Charles Frank Bolden Jr. is a legend and a role model like few others. Charles Bolden is an astronaut who went to space on four missions between 1986 and 1994, and spent over 680hours in orbit around earth. He piloted Space Shuttle Columbia in 1986, Discovery in 1990 and commanded the crew of Atlantis in 1992 and Discovery again in 1994. On loan to NASA from the US Marine Corps, he later returned to the Corps and retired as a Major General. He was eventually called back to head NASA for 8years by the then US President Barack Obama.
Bolden visited Bangalore on March 6 in his role as a US Science Envoy for Space, giving talks at the National Law School, to India’s Scouts and Guides, and other groups of largely young audiences, along with a quick visit for discussions at ISRO. His latest mission is to travel the world and inspire studies and careers in STEM fields, and to talk about space exploration and what is happening today with commercial space.
It is difficult to imagine a better ambassador for space and for inspiring people. At 73, Charles Bolden has endless passion and stamina, and remains warm and affable even at the end of a long day of talks, and not to mention jetlag.
It is easy to think that Bolden was destined for his career, and that it was one he dreamed about. He is quick to share otherwise. “I never dreamed of being an astronaut. I am not what people think as a ‘typical’ astronaut. I’m not even sure that there is a ‘typical’ astronaut because roughly 50 per cent of the astronauts I worked with never dreamed of being astronauts. In my case, I was never going to fly a plane, I was not going to be a Marine, and never thought of being an astronaut.”
Charles Bolden was born in 1946 to African-American parents who were high school sweethearts, and grew up in Columbia, South Carolina. “I was born in the segregated South. When I grew up, whites went to separate schools and blacks went to separate schools. People that looked like me did not become astronauts.”
Even after Bolden joined naval college and started working towards becoming a Marine, something that was difficult enough for an African-American in the 60s, going into space was beyond his dreams. “I was a young military cadet watching Neil Armstrong land on the Moon. I was fascinated, but never thought that this is what I would be able
to do.”
Most early NASA astronauts were not only all-white and all-male, but were also all test pilots from the air force. It was Buzz Aldrin in the late 1960s and a few astronauts who came after him who were the first non-test-pilot astronauts who set the trend for scientists, physicists, engineers and others to become astronauts taking their expertise up to space. It was only in the late 1970s that the pool of astronauts became more diverse, with 1978’s NASA Group 8 of Astronauts TFNG — Thirty-Five New Guys. This group included Sally Ride, Judith Resnick, Anna Fisher and Kathryn Sullivan, the first American women in space; Guion Bluford and Ronald McNair, the first African-Americans in space; and Ellison Onizuka, the first Asian-American in space.

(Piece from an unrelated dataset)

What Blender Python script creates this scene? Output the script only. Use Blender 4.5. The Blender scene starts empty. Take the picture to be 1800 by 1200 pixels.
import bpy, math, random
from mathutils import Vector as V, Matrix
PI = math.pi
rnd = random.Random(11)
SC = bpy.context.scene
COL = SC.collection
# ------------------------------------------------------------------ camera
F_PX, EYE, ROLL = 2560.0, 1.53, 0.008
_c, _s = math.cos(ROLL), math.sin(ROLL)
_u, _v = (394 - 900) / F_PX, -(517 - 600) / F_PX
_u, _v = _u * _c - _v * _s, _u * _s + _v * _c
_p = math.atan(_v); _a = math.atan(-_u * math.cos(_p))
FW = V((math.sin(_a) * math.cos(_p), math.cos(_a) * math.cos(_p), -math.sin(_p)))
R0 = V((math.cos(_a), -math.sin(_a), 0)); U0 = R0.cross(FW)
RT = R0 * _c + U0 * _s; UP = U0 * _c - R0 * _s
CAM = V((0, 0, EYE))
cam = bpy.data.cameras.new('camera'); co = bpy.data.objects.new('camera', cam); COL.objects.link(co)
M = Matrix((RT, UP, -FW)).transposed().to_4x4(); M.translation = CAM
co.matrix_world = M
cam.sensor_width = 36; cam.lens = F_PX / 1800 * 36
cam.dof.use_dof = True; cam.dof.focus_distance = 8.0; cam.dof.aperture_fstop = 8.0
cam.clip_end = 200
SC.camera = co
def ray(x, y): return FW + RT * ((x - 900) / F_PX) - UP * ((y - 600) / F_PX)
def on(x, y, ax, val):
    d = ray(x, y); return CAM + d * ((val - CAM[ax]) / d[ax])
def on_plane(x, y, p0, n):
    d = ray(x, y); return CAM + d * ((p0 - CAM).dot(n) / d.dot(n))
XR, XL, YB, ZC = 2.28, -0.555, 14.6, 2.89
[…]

Bolden credits Ronald McNair with nudging him into applying for an astronaut role at NASA. The late McNair was also born in South Carolina like Bolden, and had received a PhD in Physics from MIT, apart from being recognised for his work in laser physics. With many honours, honorary doctorates and fellowships, and a 6th degree black belt in Taekwando, McNair went on to become an astronaut at NASA.
Bolden recounted how they spent an evening together when Bolden was a pilot in the Marines, where McNair talked about the space programme at length and could see a gleam in Bolden’s eyes. At the end of their conversation, McNair apparently asked Bolden, “Would you apply to be an astronaut?” To which Bolden replied, “They’d never pick me.” McNair retorted, “That is the dumbest thing I have heard. How do you know if you never asked?” Bolden remembered feeling foolish at the time. “I forgot what my parents had taught me. I felt like an ant but then picked up the paper and applied. And the Marine Corps deputed me and it actually happened.”
Talking about his life in space and why NASA does what it does, Bolden says, “We go to space because we want to make life better back on Earth. When we went up on the Space Shuttle, we would experience 16 sunrises and 16 sunsets every day. We would have 45 minutes of darkness, and then 45 minutes of light, with each change taking your
breath away.”
“When I went up in the Space Shuttle, I really wanted to be able to look at Africa, at Nigeria, at places where my ancestors might have come from. But when you see land up from space, there are no borders. No boundaries. There is no sign of people. I was 39-years-old when I first flew into space. I realised that all these borders and divisions are in my head. In the blink of an eye I think I became an environmentalist.”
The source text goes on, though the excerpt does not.